SUPREME COURT OF THE STATE OF NEW YORK APPELLATE DIVISION SECOND JUDICIAL DEPARTMENT


June 1, 2010

IN THE MATTER OF ANGELA H. HARRSCH, PETITIONER-RESPONDENT,
v.
NEIL JESSER, RESPONDENT; LISA GOLDMAN, AS ATTORNEY FOR THE CHILDREN, NONPARTY-APPELLANT.

In a proceeding pursuant to Family Court Act article 6, the attorney for the children appeals from an order of the Family Court, Westchester County (Klein, J.), entered May 26, 2009, which, after a hearing, granted that branch of the mother's petition which was for leave to relocate with the parties' children to the State of Washington.

Published by New York State Law Reporting Bureau pursuant to Judiciary Law § 431.

This opinion is uncorrected and subject to revision before publication in the Official Reports.

WILLIAM F. MASTRO, J.P., RANDALL T. ENG, JOHN M. LEVENTHAL and SHERI S. ROMAN, JJ.

(Docket Nos.
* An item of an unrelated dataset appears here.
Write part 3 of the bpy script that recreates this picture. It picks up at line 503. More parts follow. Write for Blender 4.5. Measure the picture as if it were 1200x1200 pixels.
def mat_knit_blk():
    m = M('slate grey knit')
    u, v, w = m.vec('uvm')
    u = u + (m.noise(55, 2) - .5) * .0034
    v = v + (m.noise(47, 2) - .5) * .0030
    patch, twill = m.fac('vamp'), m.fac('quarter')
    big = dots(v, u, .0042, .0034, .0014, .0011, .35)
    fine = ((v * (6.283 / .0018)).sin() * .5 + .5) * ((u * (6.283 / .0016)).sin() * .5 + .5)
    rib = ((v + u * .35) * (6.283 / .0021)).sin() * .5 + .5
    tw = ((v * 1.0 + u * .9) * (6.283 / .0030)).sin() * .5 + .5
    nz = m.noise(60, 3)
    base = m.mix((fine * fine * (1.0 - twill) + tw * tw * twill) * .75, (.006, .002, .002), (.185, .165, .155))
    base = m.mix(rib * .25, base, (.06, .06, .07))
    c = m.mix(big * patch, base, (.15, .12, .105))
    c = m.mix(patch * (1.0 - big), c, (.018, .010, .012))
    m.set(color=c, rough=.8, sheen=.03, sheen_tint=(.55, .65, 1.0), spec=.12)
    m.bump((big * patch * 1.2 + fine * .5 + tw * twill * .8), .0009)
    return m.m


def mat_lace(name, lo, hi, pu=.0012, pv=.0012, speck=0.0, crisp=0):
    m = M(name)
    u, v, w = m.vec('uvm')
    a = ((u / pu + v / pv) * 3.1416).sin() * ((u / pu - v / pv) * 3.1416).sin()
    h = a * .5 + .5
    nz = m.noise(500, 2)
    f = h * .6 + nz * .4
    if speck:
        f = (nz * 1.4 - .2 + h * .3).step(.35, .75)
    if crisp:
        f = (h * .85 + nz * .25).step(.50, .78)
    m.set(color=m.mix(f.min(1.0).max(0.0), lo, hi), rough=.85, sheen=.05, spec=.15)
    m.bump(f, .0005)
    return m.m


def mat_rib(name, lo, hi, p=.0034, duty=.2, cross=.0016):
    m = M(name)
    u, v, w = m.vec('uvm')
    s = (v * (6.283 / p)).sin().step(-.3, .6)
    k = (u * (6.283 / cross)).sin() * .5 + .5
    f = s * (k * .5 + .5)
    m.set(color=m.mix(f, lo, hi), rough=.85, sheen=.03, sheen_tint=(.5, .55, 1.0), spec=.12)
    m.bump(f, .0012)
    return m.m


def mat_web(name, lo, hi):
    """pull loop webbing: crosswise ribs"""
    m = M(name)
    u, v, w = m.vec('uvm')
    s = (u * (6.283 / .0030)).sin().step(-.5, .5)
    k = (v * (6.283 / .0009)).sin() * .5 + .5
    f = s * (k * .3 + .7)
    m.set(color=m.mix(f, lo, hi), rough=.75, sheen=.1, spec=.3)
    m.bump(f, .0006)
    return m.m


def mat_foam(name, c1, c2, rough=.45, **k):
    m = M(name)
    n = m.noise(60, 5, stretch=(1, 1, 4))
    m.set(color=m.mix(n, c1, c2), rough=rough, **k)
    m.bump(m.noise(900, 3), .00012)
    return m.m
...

V-06292-04, V-06293-04, V-06294-04)

DECISION & ORDER

ORDERED that the order is affirmed, without costs or disbursements.

Contrary to the contention of the attorney for the children, the mother established by a preponderance of the evidence that relocation to the State of Washington was in the best interests of the parties' three children (see Matter of Tropea v Tropea, 87 NY2d 727, 740-741). "[E]conomic necessity . . . may present a particularly persuasive ground for permitting the proposed move" (id. at 739; see Matter of Wirth v Wirth, 56 AD3d 787, 787; Miller v Pipia, 297 AD2d 362, 366; Matter of Malandro v Lido, 229 AD2d 541, 542). The mother demonstrated that she could not meet the family's living expenses in New York and that the father did not make regular child support payments. She also demonstrated that, if she were permitted to relocate, she would receive financial assistance, including assistance in finding employment and housing, from extended family members in the State of Washington, one of whom had offered her an apartment rent free. The desires of the children, while properly considered, are not determinative (see Matter of Coulter v Scales, 20 AD3d 475, 476). While the father's loss of frequent visitation with the children is not insignificant, the visitation schedule allows for the continuation of a meaningful relationship (see Bruno v Bruno, 47 AD3d 606, 608; Matter of Cooke v Alaimo, 44 AD3d 655, 655). Since the Family Court's determination had a sound and substantial basis in the record, it should not be disturbed (see Matter of Giraldo v Gomez, 49 AD3d 645, 645; Matter of Coulter v Scales, 20 AD3d at 476).

The remaining contention is not properly before us on this appeal.

MASTRO, J.P., ENG, LEVENTHAL and ROMAN, JJ., concur.